Charlie McAvoy shows growth in Northeastern Beanpot clash

Freshman Charlie McAvoy netted the game-winner, and said he feels his game has improved by leaps and bounds. PHOTO BY MADDIE MALHOTRA/DAILY FREE PRESS STAFF
Freshman Charlie McAvoy netted the game-winner, and said he feels his game has improved by leaps and bounds. PHOTO BY MADDIE MALHOTRA/DAILY FREE PRESS STAFF

Senior assistant captain Danny O’Regan had just crossed the blue line into the middle of the attacking zone roughly 16:30 into the first period.

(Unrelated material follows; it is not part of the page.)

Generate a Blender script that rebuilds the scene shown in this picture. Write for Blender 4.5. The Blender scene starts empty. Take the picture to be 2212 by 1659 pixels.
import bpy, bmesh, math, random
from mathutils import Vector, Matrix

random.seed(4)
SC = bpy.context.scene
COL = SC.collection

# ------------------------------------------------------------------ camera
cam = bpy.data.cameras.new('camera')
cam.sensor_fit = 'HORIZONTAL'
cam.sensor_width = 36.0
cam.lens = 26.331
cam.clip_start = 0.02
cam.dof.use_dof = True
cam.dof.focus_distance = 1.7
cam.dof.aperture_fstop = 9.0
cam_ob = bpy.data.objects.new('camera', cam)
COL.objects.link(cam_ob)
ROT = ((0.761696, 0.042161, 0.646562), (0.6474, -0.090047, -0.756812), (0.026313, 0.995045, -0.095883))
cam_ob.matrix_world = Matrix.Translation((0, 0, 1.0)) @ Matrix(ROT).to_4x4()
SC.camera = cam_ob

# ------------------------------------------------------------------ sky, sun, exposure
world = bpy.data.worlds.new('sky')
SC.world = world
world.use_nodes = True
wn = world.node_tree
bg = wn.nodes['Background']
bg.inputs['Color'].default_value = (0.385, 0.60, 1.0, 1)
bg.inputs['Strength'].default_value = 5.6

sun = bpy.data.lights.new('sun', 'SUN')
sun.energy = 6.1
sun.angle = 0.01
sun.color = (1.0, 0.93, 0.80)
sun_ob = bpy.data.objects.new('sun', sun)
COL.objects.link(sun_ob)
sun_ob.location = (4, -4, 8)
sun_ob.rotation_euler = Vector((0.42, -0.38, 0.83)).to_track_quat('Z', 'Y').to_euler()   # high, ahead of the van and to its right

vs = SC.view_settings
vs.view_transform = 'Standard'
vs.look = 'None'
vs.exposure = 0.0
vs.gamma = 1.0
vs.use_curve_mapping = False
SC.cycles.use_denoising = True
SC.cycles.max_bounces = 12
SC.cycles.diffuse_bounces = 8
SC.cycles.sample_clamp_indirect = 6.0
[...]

With defenseman Jarrett Fennell directly in front of him, the winger opted to drop the puck off for freshman defenseman Charlie McAvoy, who was supporting him down the right side instead of trying to take it deeper himself. McAvoy collected the puck and with some help from O’Regan, evaded Fennell’s last-ditch defending.

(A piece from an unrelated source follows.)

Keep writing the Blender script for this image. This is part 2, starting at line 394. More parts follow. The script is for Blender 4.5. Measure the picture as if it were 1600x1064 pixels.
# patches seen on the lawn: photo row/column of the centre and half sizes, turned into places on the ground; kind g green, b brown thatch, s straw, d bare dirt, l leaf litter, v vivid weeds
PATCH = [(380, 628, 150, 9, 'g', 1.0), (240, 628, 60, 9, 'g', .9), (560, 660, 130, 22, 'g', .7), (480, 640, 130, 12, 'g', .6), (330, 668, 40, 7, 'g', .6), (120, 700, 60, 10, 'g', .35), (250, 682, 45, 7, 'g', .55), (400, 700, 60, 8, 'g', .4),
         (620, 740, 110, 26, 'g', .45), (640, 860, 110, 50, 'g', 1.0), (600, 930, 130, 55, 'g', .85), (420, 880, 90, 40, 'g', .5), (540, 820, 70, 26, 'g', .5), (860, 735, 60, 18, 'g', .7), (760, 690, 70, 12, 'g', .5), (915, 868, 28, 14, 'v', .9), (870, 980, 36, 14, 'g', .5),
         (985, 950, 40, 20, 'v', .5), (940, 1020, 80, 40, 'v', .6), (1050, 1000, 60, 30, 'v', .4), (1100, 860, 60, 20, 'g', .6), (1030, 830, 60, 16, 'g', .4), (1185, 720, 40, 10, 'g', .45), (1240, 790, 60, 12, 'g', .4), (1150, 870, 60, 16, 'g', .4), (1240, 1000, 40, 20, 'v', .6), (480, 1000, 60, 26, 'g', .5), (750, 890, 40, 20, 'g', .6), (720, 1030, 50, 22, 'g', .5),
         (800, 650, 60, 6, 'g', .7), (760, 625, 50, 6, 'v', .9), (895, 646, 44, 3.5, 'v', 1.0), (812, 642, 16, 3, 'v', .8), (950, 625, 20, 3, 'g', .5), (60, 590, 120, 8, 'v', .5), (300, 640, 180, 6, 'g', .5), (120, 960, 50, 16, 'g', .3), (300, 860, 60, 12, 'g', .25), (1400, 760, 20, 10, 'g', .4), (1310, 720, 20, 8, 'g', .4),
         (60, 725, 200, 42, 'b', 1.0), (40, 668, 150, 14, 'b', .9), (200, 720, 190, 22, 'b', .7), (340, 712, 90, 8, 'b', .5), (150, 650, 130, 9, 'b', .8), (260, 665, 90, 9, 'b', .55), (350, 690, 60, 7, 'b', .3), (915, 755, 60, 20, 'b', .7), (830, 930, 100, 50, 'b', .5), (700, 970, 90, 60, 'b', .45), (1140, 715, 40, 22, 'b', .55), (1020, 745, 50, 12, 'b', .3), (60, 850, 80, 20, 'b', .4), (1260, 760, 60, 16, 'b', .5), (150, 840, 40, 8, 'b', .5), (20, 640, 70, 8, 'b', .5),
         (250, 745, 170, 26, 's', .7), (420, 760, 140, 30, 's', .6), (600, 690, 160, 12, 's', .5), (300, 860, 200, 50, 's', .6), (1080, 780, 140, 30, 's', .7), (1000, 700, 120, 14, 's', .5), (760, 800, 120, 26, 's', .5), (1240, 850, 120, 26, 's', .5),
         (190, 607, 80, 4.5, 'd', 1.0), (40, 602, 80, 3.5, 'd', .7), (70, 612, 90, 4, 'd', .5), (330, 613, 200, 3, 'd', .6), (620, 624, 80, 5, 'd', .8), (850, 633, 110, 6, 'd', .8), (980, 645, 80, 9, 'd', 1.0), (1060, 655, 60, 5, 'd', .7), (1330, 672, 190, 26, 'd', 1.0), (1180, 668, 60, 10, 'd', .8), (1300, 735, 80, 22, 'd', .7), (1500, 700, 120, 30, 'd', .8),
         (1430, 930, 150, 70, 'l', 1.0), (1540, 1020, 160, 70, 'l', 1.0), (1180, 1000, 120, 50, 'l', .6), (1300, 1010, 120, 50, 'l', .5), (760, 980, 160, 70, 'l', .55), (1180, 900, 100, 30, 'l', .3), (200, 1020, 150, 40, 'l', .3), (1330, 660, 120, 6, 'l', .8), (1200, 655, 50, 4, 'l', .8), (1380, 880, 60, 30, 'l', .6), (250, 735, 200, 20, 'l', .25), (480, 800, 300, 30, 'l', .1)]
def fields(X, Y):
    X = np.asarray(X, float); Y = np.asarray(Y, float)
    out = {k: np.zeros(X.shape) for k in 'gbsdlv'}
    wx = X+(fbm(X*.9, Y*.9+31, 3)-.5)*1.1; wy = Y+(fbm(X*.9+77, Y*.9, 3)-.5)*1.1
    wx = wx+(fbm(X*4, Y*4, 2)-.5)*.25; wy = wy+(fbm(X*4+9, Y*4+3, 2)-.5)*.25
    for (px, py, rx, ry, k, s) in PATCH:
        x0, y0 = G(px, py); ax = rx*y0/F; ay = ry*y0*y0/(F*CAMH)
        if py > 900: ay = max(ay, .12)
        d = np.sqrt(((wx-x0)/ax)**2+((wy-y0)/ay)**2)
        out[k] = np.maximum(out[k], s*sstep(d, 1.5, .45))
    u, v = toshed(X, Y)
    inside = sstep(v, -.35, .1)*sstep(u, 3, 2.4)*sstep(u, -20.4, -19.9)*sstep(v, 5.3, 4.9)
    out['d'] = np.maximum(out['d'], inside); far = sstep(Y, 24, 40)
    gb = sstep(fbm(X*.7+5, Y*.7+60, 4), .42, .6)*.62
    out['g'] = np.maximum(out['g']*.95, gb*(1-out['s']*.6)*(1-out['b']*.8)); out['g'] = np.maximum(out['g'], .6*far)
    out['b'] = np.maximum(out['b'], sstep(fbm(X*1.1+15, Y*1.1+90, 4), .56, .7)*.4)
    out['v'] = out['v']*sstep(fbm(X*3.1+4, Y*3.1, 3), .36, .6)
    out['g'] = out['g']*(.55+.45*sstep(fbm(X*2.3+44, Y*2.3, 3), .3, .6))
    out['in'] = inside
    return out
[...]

Fennel’s defensive partner, Matt Benning, was in the midst of closing in on McAvoy, but the slight delay was just enough for the blue liner to place the puck perfectly in the top left corner of the goal. It went in, came out and gave the No. 9 Boston University men’s hockey team a 2-0 lead over Northeastern University during Monday’s Beanpot semifinal matchup.

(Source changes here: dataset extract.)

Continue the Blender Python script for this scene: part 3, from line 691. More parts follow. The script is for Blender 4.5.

“Danny did a great job of skating in and backing their two D up,” McAvoy said. “And then when he dropped it to me, I saw I had some space to walk in and shoot it, and I saw a little bit of net and went for it.”

The tally would end up being the game-winner for the Terriers (15-7-4, 8-4-3 Hockey East), who defeated the Huskies (9-13-4, 4-8-3 Hockey East) by a score of 3-1 to send them to the Beanpot championship game for the second-straight year to face No. 4 Boston College.

Understandably, it was something McAvoy said he had been anticipating.

“Coming in, you choose to go to a school like BU to play in the Beanpot,” he said, “and it was everything that it was hyped up to be.”

Even prior to arriving at BU, McAvoy was lauded for his offensive abilities as a player. It was clear fairly early on that it was a strong part of his game, as he netted his first goal of the year during the Terriers’ season opener at Union College and then added a helper in their second game versus the University of Wisconsin.

To date, McAvoy now has a pair of goals and 12 assists for 14 points, which is tied for second on the team among defensemen with senior captain Matt Grzelcyk.

“I think that the offense is a great part of my game,” McAvoy said. “I think it’s something that helps me kind of separate myself from other players. I think that whenever I can contribute or offensively be a part of the game, I try.”

But the freshman also stressed, “It’s really just D first, and then whatever you can do plus that.”

McAvoy didn’t begin the year where he is now, in terms of defensive ability. He has made visible improvements to his game since first taking the ice for BU, and he attributed the majority of his progression to BU head coach David Quinn.

“He’s really helped me a lot from the beginning of the year to now, and it’s been a lot of development,” McAvoy said. “I started off kind of not really sure exactly. I finally had to learn how to play defense, and Coach Quinn has done a great job of helping me grow a lot as a player, especially defensively.”

Part of those improvements, he said, are about playing BU’s system and “buying into” its defensive system. It’s one that emphasizes man-to-man coverage down low and refraining from puck-watching.

“Just taking care of your guy, and making sure that he can’t have any impact on the play,” McAvoy said.

After BU’s 1-1 tie with BC (18-4-4, 10-1-4 Hockey East) back on Jan. 16, Grzelcyk said McAvoy was “obviously” a great player and noted that he had grown a lot. When McAvoy plays a simple game, the captain said, he’s the most effective.

“If he gets a chance, he can definitely take it and use his size and skating ability to his advantage,” Grzelcyk said.

The defenseman has become a fixture in a group of freshman who have contributed to BU’s victories during the season, and Quinn praised that class Monday night for its efforts.

“I think these guys are getting older. They’re starting to understand what it takes to have success,” he said. “We’ve played in some big games … It kind of forces you to grow up in a hurry. These kids work hard. They do a great job. We thought it was going to be a matter of time, and they have grown up here in the last few months.”